Ci sono voluti quattro anni e mezzo e due gradi di giudizio per ottenere giustizia e arrivare al tanto sospirato «assolti perché il fatto non sussiste». Una sentenza ancora più agognata se si considera che riguarda due appartenenti alle forze dell'ordine. Carabinieri in pattuglia che avevano «osato» entrare e controllare dei nordafricani sospetti nell'ex residence di via Cavezzali 11, nel mezzo di via Padova e allora, da anni, ancora irrecuperabile «fortino della droga» e regno delle occupazioni abusive. I due militari in pattuglia - entrambi carabinieri semplici che ora hanno 37 e 29 anni - erano stati così denunciati da tre abusivi che vivevano nel palazzo ai quali durante quell'intervento si erano limitati a controllare i documenti. I nordafricani in questione li avevano invece accusati di rapina e lesioni. E per rendere ancora più credibile il loro racconto, quella sera avevano anche avvertito un'ambulanza, lamentando che uno di loro era stato aggredito e picchiato, fino a rompergli un dente. Era il 5 gennaio 2015. Il 4 aprile 2017 i carabinieri, in primo grado, dopo il rito abbreviato, erano stati accusati il primo di false dichiarazioni al pm e falsa testimonianza, il collega più giovane di rapina e lesioni. Mercoledì scorso la terza sezione penale della corte d'appello di Milano, li ha assolti entrambi con formula piena. Nel frattempo, il 5 aprile 2018, il «fortino» è stato definitivamente sgomberato.

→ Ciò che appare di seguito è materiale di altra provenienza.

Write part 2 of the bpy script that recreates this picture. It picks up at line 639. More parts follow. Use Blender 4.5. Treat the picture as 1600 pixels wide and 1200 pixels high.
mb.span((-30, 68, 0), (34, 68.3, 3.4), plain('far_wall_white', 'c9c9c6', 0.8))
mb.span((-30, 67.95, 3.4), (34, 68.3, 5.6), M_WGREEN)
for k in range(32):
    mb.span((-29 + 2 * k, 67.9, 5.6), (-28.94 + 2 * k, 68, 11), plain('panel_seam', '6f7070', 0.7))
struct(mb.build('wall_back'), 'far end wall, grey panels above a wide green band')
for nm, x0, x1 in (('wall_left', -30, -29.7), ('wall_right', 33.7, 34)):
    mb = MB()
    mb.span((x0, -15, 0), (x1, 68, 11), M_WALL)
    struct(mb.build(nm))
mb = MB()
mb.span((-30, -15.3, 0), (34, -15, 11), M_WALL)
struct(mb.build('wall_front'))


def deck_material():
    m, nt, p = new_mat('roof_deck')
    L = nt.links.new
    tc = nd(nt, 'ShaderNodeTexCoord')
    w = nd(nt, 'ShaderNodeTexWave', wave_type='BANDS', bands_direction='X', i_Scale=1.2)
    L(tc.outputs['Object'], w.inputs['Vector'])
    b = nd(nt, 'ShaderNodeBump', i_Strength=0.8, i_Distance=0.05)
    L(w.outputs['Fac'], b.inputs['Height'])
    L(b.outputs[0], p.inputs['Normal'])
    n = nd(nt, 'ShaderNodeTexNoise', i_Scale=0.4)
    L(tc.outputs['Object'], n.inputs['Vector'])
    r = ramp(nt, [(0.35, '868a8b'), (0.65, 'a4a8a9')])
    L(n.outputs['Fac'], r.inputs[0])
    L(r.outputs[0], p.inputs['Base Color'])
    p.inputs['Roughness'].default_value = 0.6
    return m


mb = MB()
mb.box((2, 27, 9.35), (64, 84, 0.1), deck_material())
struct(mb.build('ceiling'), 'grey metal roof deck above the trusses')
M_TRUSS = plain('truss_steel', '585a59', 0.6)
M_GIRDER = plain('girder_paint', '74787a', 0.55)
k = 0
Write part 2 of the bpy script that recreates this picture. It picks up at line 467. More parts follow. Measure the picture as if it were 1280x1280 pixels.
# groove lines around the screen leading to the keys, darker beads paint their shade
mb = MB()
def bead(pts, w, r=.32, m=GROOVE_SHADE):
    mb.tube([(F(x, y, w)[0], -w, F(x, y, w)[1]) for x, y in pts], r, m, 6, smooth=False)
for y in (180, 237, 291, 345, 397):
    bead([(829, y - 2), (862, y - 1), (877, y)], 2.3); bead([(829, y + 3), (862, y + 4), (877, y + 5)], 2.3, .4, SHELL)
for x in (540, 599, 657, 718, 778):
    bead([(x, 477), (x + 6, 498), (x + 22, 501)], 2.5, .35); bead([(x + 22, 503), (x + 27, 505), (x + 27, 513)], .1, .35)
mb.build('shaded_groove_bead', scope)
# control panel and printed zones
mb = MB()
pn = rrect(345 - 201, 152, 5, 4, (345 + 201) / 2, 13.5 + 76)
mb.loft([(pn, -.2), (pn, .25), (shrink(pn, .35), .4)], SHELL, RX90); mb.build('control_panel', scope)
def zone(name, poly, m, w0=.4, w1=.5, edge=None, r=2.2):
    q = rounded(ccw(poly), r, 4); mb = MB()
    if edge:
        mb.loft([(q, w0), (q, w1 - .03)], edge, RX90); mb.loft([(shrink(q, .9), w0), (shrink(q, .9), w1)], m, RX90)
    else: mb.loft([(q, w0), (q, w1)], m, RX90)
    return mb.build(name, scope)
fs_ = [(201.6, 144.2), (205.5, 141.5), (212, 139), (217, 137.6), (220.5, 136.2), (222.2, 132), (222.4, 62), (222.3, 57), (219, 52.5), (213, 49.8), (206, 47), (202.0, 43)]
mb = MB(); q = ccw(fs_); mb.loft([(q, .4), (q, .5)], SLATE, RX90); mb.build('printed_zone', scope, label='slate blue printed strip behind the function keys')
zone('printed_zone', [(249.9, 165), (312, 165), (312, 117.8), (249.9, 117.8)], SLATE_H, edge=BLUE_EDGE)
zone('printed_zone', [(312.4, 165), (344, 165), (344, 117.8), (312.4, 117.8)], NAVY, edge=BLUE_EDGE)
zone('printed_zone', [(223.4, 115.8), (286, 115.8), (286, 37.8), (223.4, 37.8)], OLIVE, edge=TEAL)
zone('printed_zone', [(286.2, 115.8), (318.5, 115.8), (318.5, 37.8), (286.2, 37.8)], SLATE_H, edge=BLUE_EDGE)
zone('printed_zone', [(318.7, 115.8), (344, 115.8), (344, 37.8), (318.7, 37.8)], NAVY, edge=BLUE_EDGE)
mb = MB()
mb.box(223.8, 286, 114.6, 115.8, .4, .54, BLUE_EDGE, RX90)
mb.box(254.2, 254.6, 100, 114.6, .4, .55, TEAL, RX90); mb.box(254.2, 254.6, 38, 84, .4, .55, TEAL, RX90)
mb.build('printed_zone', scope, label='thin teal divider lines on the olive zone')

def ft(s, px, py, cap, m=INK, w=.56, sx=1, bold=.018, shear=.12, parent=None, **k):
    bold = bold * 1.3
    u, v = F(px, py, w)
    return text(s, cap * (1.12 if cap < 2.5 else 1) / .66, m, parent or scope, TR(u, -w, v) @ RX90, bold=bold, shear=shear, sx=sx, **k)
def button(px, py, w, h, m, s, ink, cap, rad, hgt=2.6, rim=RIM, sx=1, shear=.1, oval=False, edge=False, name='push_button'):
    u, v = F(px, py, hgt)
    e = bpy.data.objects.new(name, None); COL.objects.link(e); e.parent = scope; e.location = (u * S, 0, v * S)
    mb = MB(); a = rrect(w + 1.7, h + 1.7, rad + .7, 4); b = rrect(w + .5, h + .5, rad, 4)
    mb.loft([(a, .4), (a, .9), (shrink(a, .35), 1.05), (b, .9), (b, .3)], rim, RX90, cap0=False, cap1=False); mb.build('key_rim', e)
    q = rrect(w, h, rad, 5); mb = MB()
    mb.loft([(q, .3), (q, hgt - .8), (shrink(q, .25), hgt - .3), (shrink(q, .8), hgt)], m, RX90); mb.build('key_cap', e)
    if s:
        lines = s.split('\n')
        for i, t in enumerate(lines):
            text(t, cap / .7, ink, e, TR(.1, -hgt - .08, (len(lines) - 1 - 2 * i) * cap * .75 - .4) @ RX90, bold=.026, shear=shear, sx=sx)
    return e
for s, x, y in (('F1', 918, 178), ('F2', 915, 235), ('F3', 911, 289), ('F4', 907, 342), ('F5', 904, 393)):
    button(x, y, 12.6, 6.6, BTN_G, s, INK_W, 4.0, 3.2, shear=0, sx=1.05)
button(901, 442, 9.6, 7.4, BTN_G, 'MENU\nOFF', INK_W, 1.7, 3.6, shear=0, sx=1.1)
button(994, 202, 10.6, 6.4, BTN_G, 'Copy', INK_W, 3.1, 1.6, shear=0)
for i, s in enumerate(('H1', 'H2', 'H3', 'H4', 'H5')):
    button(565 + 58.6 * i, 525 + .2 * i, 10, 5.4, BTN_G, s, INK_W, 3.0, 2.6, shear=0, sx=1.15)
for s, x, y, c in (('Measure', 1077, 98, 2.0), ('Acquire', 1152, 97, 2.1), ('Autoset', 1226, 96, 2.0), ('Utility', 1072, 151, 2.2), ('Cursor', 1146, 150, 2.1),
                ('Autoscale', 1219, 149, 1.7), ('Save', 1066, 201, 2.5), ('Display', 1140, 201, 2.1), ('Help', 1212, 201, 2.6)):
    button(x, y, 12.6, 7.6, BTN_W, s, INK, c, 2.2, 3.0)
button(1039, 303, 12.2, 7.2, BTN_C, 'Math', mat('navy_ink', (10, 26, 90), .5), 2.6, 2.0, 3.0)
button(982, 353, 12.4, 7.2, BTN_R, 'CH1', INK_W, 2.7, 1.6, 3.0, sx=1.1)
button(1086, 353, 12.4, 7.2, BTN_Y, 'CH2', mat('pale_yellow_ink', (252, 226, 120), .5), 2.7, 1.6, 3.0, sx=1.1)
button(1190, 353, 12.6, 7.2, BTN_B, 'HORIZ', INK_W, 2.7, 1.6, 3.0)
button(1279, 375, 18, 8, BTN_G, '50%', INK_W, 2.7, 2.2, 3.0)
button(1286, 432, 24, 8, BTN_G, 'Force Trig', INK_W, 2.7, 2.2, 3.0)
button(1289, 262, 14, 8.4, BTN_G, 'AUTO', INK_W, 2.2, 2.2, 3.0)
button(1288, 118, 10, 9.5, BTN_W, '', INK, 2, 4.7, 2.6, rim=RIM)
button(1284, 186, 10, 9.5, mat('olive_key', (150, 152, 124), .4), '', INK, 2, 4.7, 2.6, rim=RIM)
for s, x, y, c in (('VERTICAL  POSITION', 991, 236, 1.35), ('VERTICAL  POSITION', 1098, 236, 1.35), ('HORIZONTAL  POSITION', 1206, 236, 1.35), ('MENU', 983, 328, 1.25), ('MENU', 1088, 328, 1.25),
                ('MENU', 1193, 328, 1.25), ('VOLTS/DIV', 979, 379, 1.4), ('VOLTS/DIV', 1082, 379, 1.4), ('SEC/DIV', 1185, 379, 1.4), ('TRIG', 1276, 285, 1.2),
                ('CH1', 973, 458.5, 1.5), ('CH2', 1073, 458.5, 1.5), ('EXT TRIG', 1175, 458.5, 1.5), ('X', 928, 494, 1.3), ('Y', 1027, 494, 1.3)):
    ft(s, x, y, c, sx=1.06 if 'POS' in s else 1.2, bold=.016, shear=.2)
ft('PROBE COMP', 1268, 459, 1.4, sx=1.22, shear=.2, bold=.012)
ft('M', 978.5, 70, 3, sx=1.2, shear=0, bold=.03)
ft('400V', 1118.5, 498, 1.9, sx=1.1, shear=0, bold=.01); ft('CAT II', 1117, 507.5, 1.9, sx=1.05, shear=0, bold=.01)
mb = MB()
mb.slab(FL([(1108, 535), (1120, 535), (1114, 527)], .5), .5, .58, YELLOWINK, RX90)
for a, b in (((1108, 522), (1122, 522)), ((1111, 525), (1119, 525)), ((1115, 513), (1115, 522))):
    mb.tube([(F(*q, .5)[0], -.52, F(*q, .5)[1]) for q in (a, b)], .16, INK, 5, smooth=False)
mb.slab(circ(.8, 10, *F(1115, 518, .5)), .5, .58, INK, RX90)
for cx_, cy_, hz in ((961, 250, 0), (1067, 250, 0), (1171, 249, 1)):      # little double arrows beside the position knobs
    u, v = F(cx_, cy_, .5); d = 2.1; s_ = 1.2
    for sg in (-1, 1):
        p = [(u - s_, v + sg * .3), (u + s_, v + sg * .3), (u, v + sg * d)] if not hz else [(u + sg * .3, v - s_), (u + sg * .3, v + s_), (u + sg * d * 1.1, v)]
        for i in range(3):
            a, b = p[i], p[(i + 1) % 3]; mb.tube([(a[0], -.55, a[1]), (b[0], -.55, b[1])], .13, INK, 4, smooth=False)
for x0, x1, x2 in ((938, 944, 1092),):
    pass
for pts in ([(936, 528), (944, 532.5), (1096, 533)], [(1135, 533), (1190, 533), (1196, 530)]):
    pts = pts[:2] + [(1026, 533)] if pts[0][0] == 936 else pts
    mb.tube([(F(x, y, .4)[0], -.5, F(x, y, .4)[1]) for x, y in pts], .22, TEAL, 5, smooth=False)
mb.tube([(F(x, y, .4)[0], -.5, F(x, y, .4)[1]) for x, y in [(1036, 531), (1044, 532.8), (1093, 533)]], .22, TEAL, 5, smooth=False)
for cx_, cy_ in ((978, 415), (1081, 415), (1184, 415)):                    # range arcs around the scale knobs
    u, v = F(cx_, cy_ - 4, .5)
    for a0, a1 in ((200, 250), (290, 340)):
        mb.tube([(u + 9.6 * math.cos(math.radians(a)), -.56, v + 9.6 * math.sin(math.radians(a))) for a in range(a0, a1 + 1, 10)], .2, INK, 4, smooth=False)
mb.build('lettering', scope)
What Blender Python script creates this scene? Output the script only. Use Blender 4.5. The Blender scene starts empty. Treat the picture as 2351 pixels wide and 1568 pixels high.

Come ci spiega l'avvocato Lucia Lucentini, legale del carabiniere più giovane, lui e il collega, entrambi in servizio alla stazione dell'Arma di Gorla Precotto, quella sera decidono di fermarsi e salire fino all'ottavo piano del palazzo di via Cavezzali 11. È là infatti che, non appena notata la vettura con i colori d'istituto transitare davanti allo stabile, sono scappati tre nordafricani impegnati a bere birra davanti al «fortino» abusivo. Controllano così i documenti a un algerino e a due marocchini, scoprendo che si tratta di tre uomini tra i 25 e i trent'anni che occupano abusivamente gli appartamenti dello stabile degradato e che sono clandestini e nullafacenti.
Quando i militari se ne vanno, due di loro chiamano il 118: «Abbiamo trovato il nostro amico disteso a terra davanti alla porta del suo appartamento, che perdeva sangue dalla bocca e con un dente spezzato. Lo hanno picchiato i carabinieri». A loro dire i militari, dopo aver perquisito casa senza trovare nulla, li avrebbero rapinati di 350 euro, per poi passare al pestaggio dell'amico. Una messinscena quella dell'aggressione. Così come un cumulo di menzogne sono tutte le altre dichiarazioni. Eppure in primo grado il gip Mariacarla Sacco dà ragione agli stranieri e mette in scacco i militari, giustificando, tra l'altro, le affermazioni spesso stentate dei primi con la loro scarsa dimestichezza con la nostra lingua. Poco importa se già durante le indagini preliminari si scopre che i due marocchini, intercettati, s'incontrano per non fornire versioni contrastanti al processo.
In Appello, incrociate le dichiarazioni dei testi, i giudici capiscono subito che i
nordafricani non hanno mai detto la verità. La Corte chiede così, oltre all'assoluzione dei carabinieri che la Procura proceda per calunnia e falsa testimonianza nei confronti dei nordafricani. Che nel frattempo, però, sono spariti.